I do not know when I first uttered these uplifting words to myself, but more than forty years ago. (Forty-four? Forty-five?) It was a cold autumn evening in London, when I was underdressed, and also underfunded. Hungry, too. With neither tube nor bus fare, a six-mile hike lay ahead. Well, the cold would make it invigorating; and from Highgate to Vauxhall is mostly downhill. I remember, too, how I’d got into that fix: emptying my pockets on some much-wanted books I was now carrying in my satchel.
Since, whenever walking, with miles to go, this line returns upon me: “And when I get home, there will be tea.”
“Books or cigarettes?” Orwell once asked, in the title of a pamphlet. I did not smoke in those days, so might instead think, “Books or dinner?” Indeed, bibliophilia can be a serious addiction. But I did have a roof to sleep under, and usually at least bread and cheese, and tea, always tea. Looking back over decades I retrieve the happiness of those irresponsible days, when I was so young.

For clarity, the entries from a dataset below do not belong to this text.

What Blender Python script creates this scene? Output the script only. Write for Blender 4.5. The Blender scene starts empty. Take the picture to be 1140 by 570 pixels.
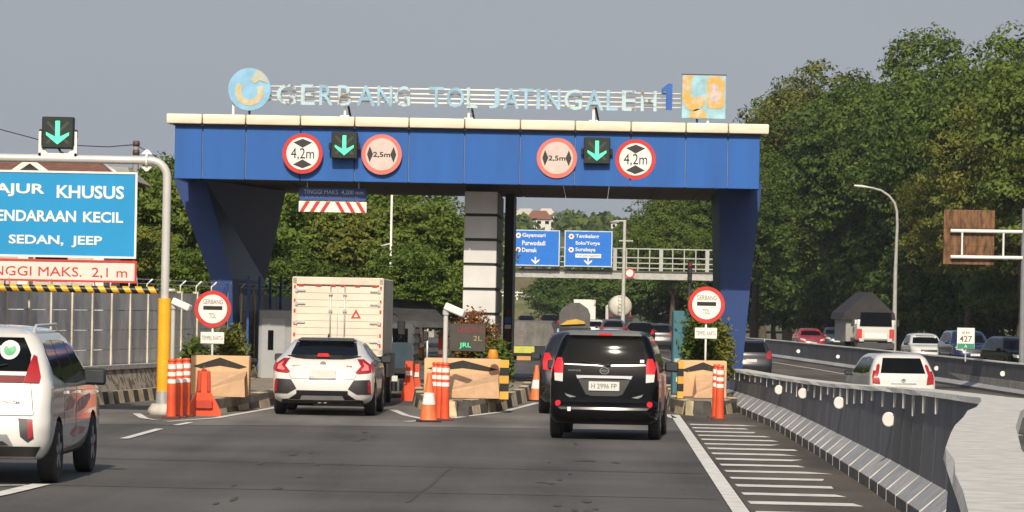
import bpy, bmesh, math, random
import numpy as np
from mathutils import Vector, Matrix
from mathutils.bvhtree import BVHTree
from math import radians as R, sin, cos, pi

random.seed(7)
S = bpy.context.scene
COL = S.collection

# ------------------------------------------------------------------ camera, sky, sun, exposure
F, H, CX, CY, ROLL = 4200.0, 1.95, 570.0, 346.0, R(1.1)
cam = bpy.data.objects.new('camera', bpy.data.cameras.new('camera'))
COL.objects.link(cam)
cam.data.sensor_width = 36
cam.data.lens = F / 1140 * 36
cam.data.shift_y = (CY - 285) / 1140
cam.data.clip_end = 6000
cam.matrix_world = Matrix.Translation((0, 0, H)) @ Matrix.Rotation(pi / 2, 4, 'X') @ Matrix.Rotation(ROLL, 4, 'Z')
S.camera = cam

SUN_EL, SUN_AZ = 37.0, 4.0          # light travels forward and a little to the right
sun = bpy.data.objects.new('sun', bpy.data.lights.new('sun', 'SUN'))
COL.objects.link(sun)
sun.data.energy = 4.4
sun.data.angle = R(0.6)
sun.data.color = (1.0, 0.90, 0.74)
ldir = Vector((sin(R(SUN_AZ)) * cos(R(SUN_EL)), cos(R(SUN_AZ)) * cos(R(SUN_EL)), -sin(R(SUN_EL))))
sun.rotation_euler = ldir.to_track_quat('-Z', 'Y').to_euler()
W = bpy.data.worlds.new('World')
S.world = W
W.use_nodes = True
nt = W.node_tree
sky = nt.nodes.new('ShaderNodeTexSky')
sky.sky_type = 'NISHITA'
sky.sun_disc = False
sky.sun_elevation = R(SUN_EL)
sky.sun_rotation = R(180 + SUN_AZ)
sky.dust_density = 3.0
sky.air_density = 1.0
mixn = nt.nodes.new('ShaderNodeMix')
mixn.data_type = 'RGBA'
mixn.inputs[7].default_value = (3.62, 4.08, 4.66, 1)     # dull grey haze, thick near the horizon, thinning overhead
wtc = nt.nodes.new('ShaderNodeTexCoord'); wsp = nt.nodes.new('ShaderNodeSeparateXYZ')
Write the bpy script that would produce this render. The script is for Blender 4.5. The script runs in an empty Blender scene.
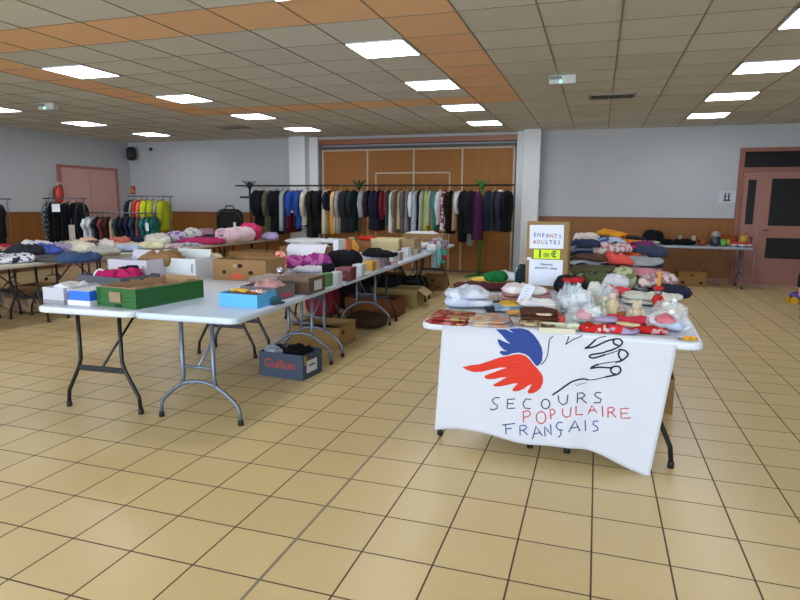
import bpy, bmesh, math, random
from mathutils import Vector, Matrix, noise
rnd = random.Random(7)
PI = math.pi
sc = bpy.context.scene
COL = sc.collection
R = math.radians

# ------------------------------------------------------------ camera model
TILE = 0.305
H = 1.4387
YAW, PITCH, ROLL, FPX = R(-17.899), R(-9.007), R(.4223), 603.56
def _axes():
    F = Vector((math.sin(YAW)*math.cos(PITCH), math.cos(YAW)*math.cos(PITCH), math.sin(PITCH)))
    r = Vector((math.cos(YAW), -math.sin(YAW), 0)); u = r.cross(F)
    return math.cos(ROLL)*r + math.sin(ROLL)*u, math.cos(ROLL)*u - math.sin(ROLL)*r, F
AR, AU, AF = _axes()
CAM = Vector((0, 0, H))
def ray(x, y): return AF + AR*((x-400)/FPX) - AU*((y-300)/FPX)
def atz(x, y, z=.742):
    d = ray(x, y); return CAM + d*((z-H)/d.z)
def aty(x, y, Y):
    d = ray(x, y); return CAM + d*(Y/d.y)
def zc(p): return (Vector(p)-CAM).dot(AF)

cam_data = bpy.data.cameras.new('camera'); cam = bpy.data.objects.new('camera', cam_data); COL.objects.link(cam)
cam_data.sensor_width = 36; cam_data.lens = FPX/800*36; cam_data.clip_start = .05
m = Matrix((AR, AU, -AF)).transposed().to_4x4(); m.translation = CAM
cam.matrix_world = m
sc.camera = cam

# ------------------------------------------------------------ materials
def lin(c):
    if isinstance(c, str):
        c = tuple(int(c[i:i+2], 16)/255 for i in (0, 2, 4))
    return tuple((v/12.92 if v <= .04045 else ((v+.055)/1.055)**2.4) for v in c)+(1,)
_mc = {}
def base(name):
    mt = bpy.data.materials.new(name); mt.use_nodes = True
    nt = mt.node_tree; return mt, nt, nt.nodes['Principled BSDF']
def N(nt, t, **k):
    n = nt.nodes.new(t)
    for a, v in k.items(): setattr(n, a, v)
    return n
def math_n(nt, op, a, b=None, c=None):
    n = N(nt, 'ShaderNodeMath', operation=op)
    for i, v in enumerate((a, b, c)):
        if v is None: continue
        if isinstance(v, (int, float)): n.inputs[i].default_value = v
        else: nt.links.new(v, n.inputs[i])
    return n.outputs[0]
def mixc(nt, f, a, b):
    n = N(nt, 'ShaderNodeMix', data_type='RGBA')
    for i, v in ((0, f), (6, a), (7, b)):
        if isinstance(v, (int, float, tuple)): n.inputs[i].default_value = v
        else: nt.links.new(v, n.inputs[i])
    return n.outputs[2]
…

This evening in Toronto, the chill again, the sun setting early, and me jacketless. The same experience repeated, except that now I am somewhat older. Worry about the future has still not settled in; it will be as it will be. The important thing to know is that there will be tea.
“He may take away my friends. He may throw me among strangers. …” (Newman’s prayer.)

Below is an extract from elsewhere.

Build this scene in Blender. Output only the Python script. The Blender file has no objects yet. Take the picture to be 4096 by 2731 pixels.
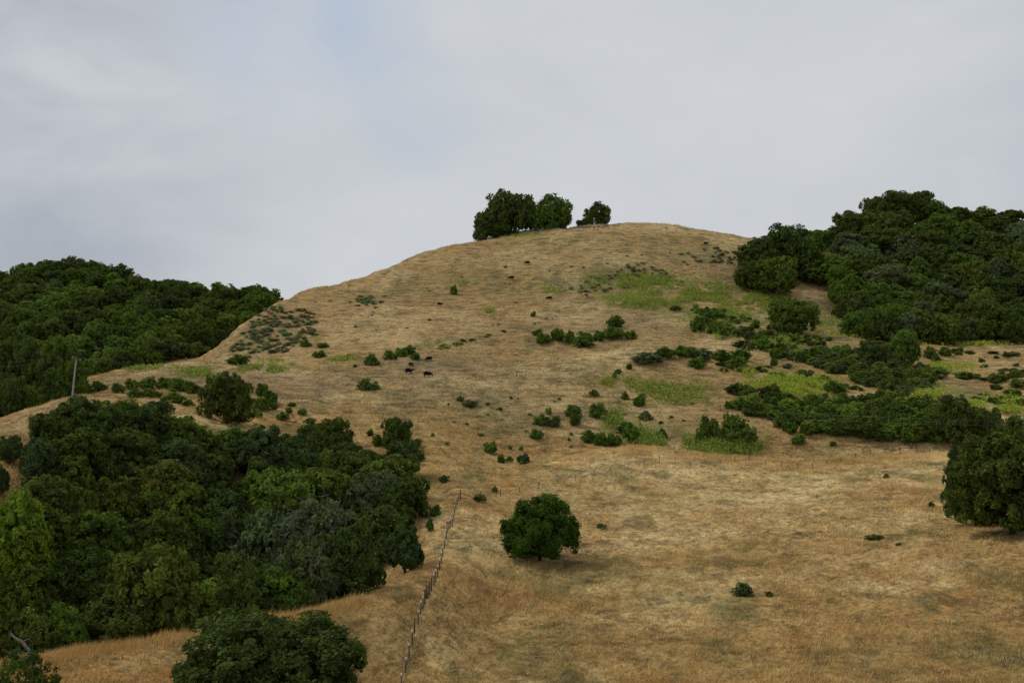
import bpy, bmesh, math, random
import numpy as np
from mathutils import Vector, Matrix
R = math.radians
random.seed(7)
rg = np.random.default_rng(7)
scene = bpy.context.scene
col = scene.collection
FP, CX, CY = 1024 * 35.0 / 36.0, 512.0, 341.0     # focal length in render pixels, picture centre

# ------------------------------------------------------------------ camera
cam = bpy.data.cameras.new('camera'); cam.lens = 35.0; cam.sensor_width = 36.0
cam.clip_start = 0.5; cam.clip_end = 20000
camo = bpy.data.objects.new('camera', cam); col.objects.link(camo)
camo.location = (0, 0, 0); camo.rotation_euler = (R(90), 0, 0)
scene.camera = camo

# ------------------------------------------------------------------ sky (overcast with a few thin openings), sun behind cloud
SUN_EL, SUN_AZ = R(50), R(-80)                       # azimuth measured from +Y towards +X
world = bpy.data.worlds.new('World'); scene.world = world; world.use_nodes = True
nt = world.node_tree; nt.nodes.clear()
def N(t, typ, **kw):
    n = t.nodes.new(typ)
    for k, v in kw.items(): setattr(n, k, v)
    return n
def math_(t, op, a, b=None, c=None, clamp=False):
    n = N(t, 'ShaderNodeMath', operation=op, use_clamp=clamp)
    for i, x in enumerate((a, b, c)):
        if x is None: continue
        if isinstance(x, (int, float)): n.inputs[i].default_value = x
        else: t.links.new(x, n.inputs[i])
    return n.outputs[0]
def mix_(t, f, a, b, mode='MIX'):
    n = N(t, 'ShaderNodeMix', data_type='RGBA', blend_type=mode)
    for s, x in ((0, f), (6, a), (7, b)):
        if isinstance(x, (int, float)): n.inputs[s].default_value = x
        elif isinstance(x, tuple): n.inputs[s].default_value = (*x, 1)
        else: t.links.new(x, n.inputs[s])
    return n.outputs[2]
def ramp_(t, f, stops, interp='LINEAR'):
    n = N(t, 'ShaderNodeValToRGB'); n.color_ramp.interpolation = interp
    e = n.color_ramp.elements
    while len(e) < len(stops): e.new(0.5)
    for q, (p, c) in zip(e, stops):
        q.position = p; q.color = (*c, 1) if isinstance(c, tuple) else (c, c, c, 1)
    t.links.new(f, n.inputs[0]); return n.outputs[0]
wout = N(nt, 'ShaderNodeOutputWorld'); bg = N(nt, 'ShaderNodeBackground')
sky = N(nt, 'ShaderNodeTexSky', sky_type='NISHITA', sun_disc=False)
sky.sun_elevation = SUN_EL; sky.sun_rotation = SUN_AZ
tc = N(nt, 'ShaderNodeTexCoord')
def wnoise(scale, detail, rough, dist=0.0, sc=(1, 1, 2.2), off=(0, 0, 0)):
    m = N(nt, 'ShaderNodeMapping'); m.inputs['Scale'].default_value = sc; m.inputs['Location'].default_value = off
    nt.links.new(tc.outputs['Generated'], m.inputs[0])
    n = N(nt, 'ShaderNodeTexNoise'); n.inputs['Scale'].default_value = scale
    n.inputs['Detail'].default_value = detail; n.inputs['Roughness'].default_value = rough
    n.inputs['Distortion'].default_value = dist
    nt.links.new(m.outputs[0], n.inputs['Vector']); return n.outputs[0]
def around(u, v, deg):                                # soft disc of sky round one direction
    d = Vector(((u - CX) / FP, 1, (CY - v) / FP)).normalized()
    vm = N(nt, 'ShaderNodeVectorMath', operation='DOT_PRODUCT')
    nv = N(nt, 'ShaderNodeVectorMath', operation='NORMALIZE')
    nt.links.new(tc.outputs['Generated'], nv.inputs[0]); nt.links.new(nv.outputs[0], vm.inputs[0])
    vm.inputs[1].default_value = d
    mr = N(nt, 'ShaderNodeMapRange', interpolation_type='SMOOTHERSTEP')
    nt.links.new(vm.outputs['Value'], mr.inputs[0])
    mr.inputs[1].default_value = math.cos(R(deg)); mr.inputs[2].default_value = 1.0
    return mr.outputs[0]
big = wnoise(2.9, 5, 0.5, 0.5, off=(3.1, 0.4, 1.7)); fine = wnoise(7, 5, 0.55, 0.5, off=(1.1, 2.4, 0.7))
cl = ramp_(nt, big, [(0.30, (3.9, 4.22, 4.72)), (0.5, (4.95, 5.28, 5.68)), (0.70, (5.95, 6.22, 6.45))])
cl = mix_(nt, ramp_(nt, fine, [(0.35, 0.0), (0.65, 0.9)]), cl, mix_(nt, 1.0, cl, (0.85, 0.86, 0.90), 'MULTIPLY'))
glow = math_(nt, 'MULTIPLY', around(600, 170, 33), 0.72)   # thinner cloud, brighter
cl = mix_(nt, glow, cl, (6.35, 6.6, 6.85))
gap = math_(nt, 'ADD', math_(nt, 'ADD', math_(nt, 'MULTIPLY', around(372, 22, 4), 0.38), math_(nt, 'MULTIPLY', around(275, 32, 7), 0.4)), math_(nt, 'MULTIPLY', around(414, 112, 4.5), 0.42))
gap = math_(nt, 'MULTIPLY', gap, ramp_(nt, wnoise(5, 5, 0.6, 0.6, off=(0.2, 0, 0)), [(0.36, 0.05), (0.6, 1.0)]))
blue = mix_(nt, 0.9, mix_(nt, 1.0, sky.outputs[0], (2.2, 2.2, 2.2), 'MULTIPLY'), (3.9, 4.8, 6.1))
cl = mix_(nt, math_(nt, 'MULTIPLY', gap, 0.8, clamp=True), cl, blue)
nt.links.new(cl, bg.inputs['Color']); bg.inputs['Strength'].default_value = 0.1
nt.links.new(bg.outputs[0], wout.inputs[0])
sd = bpy.data.lights.new('sun', 'SUN'); sd.energy = 1.25; sd.angle = R(16); sd.color = (1.0, 0.95, 0.87)
so = bpy.data.objects.new('sun', sd); col.objects.link(so)
sdir = Vector((math.sin(SUN_AZ) * math.cos(SUN_EL), math.cos(SUN_AZ) * math.cos(SUN_EL), math.sin(SUN_EL)))
so.rotation_euler = sdir.to_track_quat('Z', 'Y').to_euler()
vs = scene.view_settings; vs.view_transform = 'Standard'; vs.look = 'None'; vs.gamma = 1; vs.exposure = 0.0
scene.render.engine = 'CYCLES'
scene.cycles.max_bounces = 4; scene.cycles.diffuse_bounces = 2; scene.cycles.transparent_max_bounces = 4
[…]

Recently, a burglar took away my money, such as it was — poorly hidden within the High Doganate. But no modern burglar would take my books, I reflected, “Don’t let it change your mood.” And worse, much worse things can happen, as visits to the dying helpfully remind me. I don’t mean to be glib. On the streets, I glimpse worlds of pain — and the terrible loneliness of the friendless and abandoned. The eyes of the defeated seem everywhere these days. Were they always?
“The homeless,” they are called, by media trolls, who use them to score political points. As ever, the term is misleading. Hardly one of them has no place to stay. What they characteristically lack is a home where they are cozy; people by whom they are loved. Social workers can’t provide that service. If they wanted to, they wouldn’t have the time.

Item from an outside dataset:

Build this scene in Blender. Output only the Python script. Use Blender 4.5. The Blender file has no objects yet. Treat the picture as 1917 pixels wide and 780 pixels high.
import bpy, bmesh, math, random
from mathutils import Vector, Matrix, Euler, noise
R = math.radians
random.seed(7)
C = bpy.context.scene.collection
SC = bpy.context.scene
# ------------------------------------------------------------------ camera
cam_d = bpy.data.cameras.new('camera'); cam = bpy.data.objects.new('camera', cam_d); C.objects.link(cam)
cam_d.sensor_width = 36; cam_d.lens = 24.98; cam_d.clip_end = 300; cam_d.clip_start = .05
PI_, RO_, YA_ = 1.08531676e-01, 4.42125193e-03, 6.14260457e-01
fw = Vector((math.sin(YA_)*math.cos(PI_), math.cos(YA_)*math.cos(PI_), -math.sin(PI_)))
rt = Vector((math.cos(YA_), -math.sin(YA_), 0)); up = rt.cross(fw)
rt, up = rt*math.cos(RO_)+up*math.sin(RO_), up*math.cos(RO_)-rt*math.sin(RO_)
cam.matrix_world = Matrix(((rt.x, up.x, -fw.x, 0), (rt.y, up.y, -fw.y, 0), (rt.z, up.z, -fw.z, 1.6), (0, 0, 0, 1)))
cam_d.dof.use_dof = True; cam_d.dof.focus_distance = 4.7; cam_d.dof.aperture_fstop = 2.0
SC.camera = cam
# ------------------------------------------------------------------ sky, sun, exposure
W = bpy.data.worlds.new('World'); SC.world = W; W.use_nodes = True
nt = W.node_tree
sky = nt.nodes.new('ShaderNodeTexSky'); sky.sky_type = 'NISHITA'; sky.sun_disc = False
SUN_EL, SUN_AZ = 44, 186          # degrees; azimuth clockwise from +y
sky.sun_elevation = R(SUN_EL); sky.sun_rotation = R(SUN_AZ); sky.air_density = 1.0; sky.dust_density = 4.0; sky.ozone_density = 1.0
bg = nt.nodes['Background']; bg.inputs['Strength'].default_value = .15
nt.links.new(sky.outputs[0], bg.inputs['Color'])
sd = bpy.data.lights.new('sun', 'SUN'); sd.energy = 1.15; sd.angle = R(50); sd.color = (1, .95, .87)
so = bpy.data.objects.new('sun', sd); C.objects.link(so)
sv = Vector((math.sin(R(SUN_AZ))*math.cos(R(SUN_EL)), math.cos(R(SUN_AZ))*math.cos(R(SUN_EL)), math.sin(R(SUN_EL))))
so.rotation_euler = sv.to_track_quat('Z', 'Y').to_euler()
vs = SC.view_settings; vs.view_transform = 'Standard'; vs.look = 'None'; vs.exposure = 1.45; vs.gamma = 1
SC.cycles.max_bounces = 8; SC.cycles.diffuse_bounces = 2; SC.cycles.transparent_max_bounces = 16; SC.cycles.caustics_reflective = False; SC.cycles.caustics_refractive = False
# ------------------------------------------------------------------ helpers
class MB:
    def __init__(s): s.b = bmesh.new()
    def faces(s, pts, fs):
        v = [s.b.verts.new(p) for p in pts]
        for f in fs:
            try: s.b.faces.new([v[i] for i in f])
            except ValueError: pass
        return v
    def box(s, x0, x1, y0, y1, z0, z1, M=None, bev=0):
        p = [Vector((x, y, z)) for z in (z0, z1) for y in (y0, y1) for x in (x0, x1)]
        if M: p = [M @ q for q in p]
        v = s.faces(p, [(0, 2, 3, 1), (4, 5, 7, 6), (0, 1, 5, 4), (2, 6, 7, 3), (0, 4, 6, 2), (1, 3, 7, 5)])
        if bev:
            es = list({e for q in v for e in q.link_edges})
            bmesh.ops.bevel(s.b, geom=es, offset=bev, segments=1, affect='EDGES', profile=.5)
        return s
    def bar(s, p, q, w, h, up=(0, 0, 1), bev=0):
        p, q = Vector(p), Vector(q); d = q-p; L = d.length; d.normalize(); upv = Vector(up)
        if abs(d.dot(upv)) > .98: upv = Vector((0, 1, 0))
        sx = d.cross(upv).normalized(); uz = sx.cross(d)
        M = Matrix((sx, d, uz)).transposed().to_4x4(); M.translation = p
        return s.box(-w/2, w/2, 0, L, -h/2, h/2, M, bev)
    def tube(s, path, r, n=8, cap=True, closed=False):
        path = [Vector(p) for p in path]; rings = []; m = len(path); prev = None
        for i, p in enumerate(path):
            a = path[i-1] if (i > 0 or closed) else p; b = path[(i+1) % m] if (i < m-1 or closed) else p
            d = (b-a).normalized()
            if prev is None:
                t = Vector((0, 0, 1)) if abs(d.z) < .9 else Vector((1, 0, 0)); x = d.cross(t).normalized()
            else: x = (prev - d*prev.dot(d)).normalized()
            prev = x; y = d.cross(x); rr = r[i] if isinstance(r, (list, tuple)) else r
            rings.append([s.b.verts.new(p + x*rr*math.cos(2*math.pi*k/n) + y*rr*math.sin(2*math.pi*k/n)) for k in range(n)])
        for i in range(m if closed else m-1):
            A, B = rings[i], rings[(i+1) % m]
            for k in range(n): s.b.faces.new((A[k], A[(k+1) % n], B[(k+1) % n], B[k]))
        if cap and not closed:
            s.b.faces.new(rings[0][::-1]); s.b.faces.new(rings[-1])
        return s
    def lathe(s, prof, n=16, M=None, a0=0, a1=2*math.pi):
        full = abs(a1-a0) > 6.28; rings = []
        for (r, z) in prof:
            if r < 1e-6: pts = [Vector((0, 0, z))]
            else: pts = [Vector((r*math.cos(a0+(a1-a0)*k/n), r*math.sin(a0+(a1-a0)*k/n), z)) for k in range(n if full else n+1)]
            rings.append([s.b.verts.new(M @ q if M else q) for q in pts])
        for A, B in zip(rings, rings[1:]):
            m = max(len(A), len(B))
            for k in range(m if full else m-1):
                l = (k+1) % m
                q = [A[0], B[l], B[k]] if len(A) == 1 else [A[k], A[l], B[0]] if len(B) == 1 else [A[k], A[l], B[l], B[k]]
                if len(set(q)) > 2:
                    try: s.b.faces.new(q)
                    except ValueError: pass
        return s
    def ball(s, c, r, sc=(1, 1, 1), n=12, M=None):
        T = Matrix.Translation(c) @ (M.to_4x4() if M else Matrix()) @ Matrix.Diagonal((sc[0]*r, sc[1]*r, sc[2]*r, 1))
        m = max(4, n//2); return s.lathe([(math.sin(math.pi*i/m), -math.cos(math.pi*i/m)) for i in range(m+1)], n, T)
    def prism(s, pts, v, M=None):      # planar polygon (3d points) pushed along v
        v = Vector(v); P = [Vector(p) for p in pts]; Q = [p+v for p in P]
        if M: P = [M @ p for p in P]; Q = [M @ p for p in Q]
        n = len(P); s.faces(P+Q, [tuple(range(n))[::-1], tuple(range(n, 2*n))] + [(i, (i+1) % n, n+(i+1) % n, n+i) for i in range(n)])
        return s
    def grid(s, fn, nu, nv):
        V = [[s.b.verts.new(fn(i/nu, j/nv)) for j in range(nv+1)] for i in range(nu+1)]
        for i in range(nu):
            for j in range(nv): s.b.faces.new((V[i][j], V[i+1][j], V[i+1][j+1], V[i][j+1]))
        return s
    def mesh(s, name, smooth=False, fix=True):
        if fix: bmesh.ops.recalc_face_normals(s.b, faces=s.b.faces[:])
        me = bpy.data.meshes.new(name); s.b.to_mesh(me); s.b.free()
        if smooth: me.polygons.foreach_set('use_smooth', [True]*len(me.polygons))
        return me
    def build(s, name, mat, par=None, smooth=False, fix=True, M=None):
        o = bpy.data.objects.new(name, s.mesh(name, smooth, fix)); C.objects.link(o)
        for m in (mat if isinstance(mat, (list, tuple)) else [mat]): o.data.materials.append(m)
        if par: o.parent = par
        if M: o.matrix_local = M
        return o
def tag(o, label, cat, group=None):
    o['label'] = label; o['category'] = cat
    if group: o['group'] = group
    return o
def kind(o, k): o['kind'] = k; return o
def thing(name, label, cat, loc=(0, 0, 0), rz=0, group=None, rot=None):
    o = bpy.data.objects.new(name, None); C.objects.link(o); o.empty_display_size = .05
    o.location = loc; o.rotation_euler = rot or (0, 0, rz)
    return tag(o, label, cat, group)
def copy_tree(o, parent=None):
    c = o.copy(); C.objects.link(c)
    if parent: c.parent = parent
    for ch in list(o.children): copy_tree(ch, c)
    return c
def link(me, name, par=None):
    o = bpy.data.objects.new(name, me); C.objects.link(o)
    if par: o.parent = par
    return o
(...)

On my walk home this evening I saw a panhandler with a dog. He also had an iPhone, which he was diligently consulting. Even the beggars in this city are computerized! And there are places where anyone can go to get warm. Food is available for the harder cases; Guvmint Nanny has programmes for that. What the poorest of the poor in fact lack, is any sense of belonging.
I remember London; how cold it could seem; closed doors as if nothing were behind them. Shop windows with goods for the cash-plentied. And as today, once again, living entirely alone.
But no, no one does: for there is God, and inmost grace, in gladness or in sorrow. It is there when it is sought, never failing; as a nest or lair, which one may make cozy; and within, a soul which God created, and can never be thrown away.
“He has not created me for naught. …”
Consider the matter in its eternal dimension. For, “When I get home there will be tea.”